Why does Montclair Township ignore us?

Since 2017, the residents of Nassau Road and Patton Place have been asking that the township replace our derelict curbs. Many of our homes have large pieces of the cement curbs broken off and lying nearby in jagged chunks.

Last year we appeared at a township council meeting, sent multiple emails and made phone calls. It took weeks before anyone replied.

This year we have sent two emails to township manager Timothy Stafford, deputy manager Brian Scantlebury, parks and facilities superintendent Rob Bianco and community services director Steve Wood.

After more than two weeks, none of them has replied. Given that Montclair pays among the highest property taxes not only in New Jersey, but in the country, it’s ridiculous that they not only can’t fix the curbs, but can’t be bothered to reply to simple, polite emails from residents. Throw the bums out.

Dan Hurley



Don’t start over on superintendent search

I was very impressed with all three candidates for superintendent at the recent open hearing.

I commend the Board of Education for recruiting such fine people willing to undergo a public display of their talents and caring.

Therefore, I was saddened to read in last week’s papers about a proposal that the board restart its search. Our taxes are high enough.
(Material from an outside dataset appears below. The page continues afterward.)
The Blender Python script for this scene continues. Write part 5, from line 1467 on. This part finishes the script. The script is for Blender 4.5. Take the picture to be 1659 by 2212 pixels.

The schools are struggling with their current budget and to cut it just to have another search seemed appalling. It is time to unite behind our board and our children and get Montclair a permanent school superintendent.

Pat Kenschaft



Keep up the protests

I read in the Montclair Local of the success of the Montclair High School students to join the rest of the country in a demonstration to keep their schools safe.

Yes , we know the perpetrators of those heinous deeds are mentally unstable, but the laws in some states are so lenient that such a troubled person can legally purchase a firearm and ammunition.

I feel this is the time for Congress and our president to pass a law that a purchase of guns must be subject to a three to seven day waiting period, so the background of the purchaser can be checked and vetted.

Also I feel automatic guns should be banned for the general public, as they were in the 1990s.

Keep up the demonstrations high schoolers, so our nation’s capital will wake-up. The young are teaching us all.

Peter Giuffra



More on the marijuana legalization debate

Some routines are comforting: morning coffee, Sunday dinner, the President tweeting something stupid and firing a Cabinet member. But lately I’ve fallen into one routine I find exhausting: Opening Montclair Local every couple of weeks and reading another anti-cannabis screed from Thomas Russo.

As a former police chief during the height of the failed War on Drugs, you almost have no choice but to vainly press on against one of the only legislative reforms that the vast majority of Americans, regardless of political affiliation, support.

It’s bad enough you ignore the mountains of evidence supporting legal cannabis as a treatment for all sorts of illnesses, from back pain to public school budget shortfalls. Or that you cynically deploy concern for the Black community as an argument against legislation that could keep petty drug arrests from ruining so many promising futures for children of color. No, the sensible citizens of Montclair simply must be treated to the same tired, thoroughly debunked talking points every week. You’d have to be high for them to make sense, but it’s currently illegal to achieve that state. It’s a real catch-22.

No, marijuana is not harmless—habitual stoners are among the most insufferable people alive. And no responsible cannabis user thinks it’s alright for kids to partake. Honestly, I don’t even like it all that much. But here’s the thing, chief: cannabis legalization is coming. Ask same-sex marriage opponents how fast the tide of public opinion turned against them.

So instead of dragging the loyal readers of this fine publication along as you chase your great green whale, why not take a deep breath, relax, and go smoke a proverbial joint. Or a literal one. “Great Green Whale” is actually a really nice strain. Very mellow high. So I’ve heard.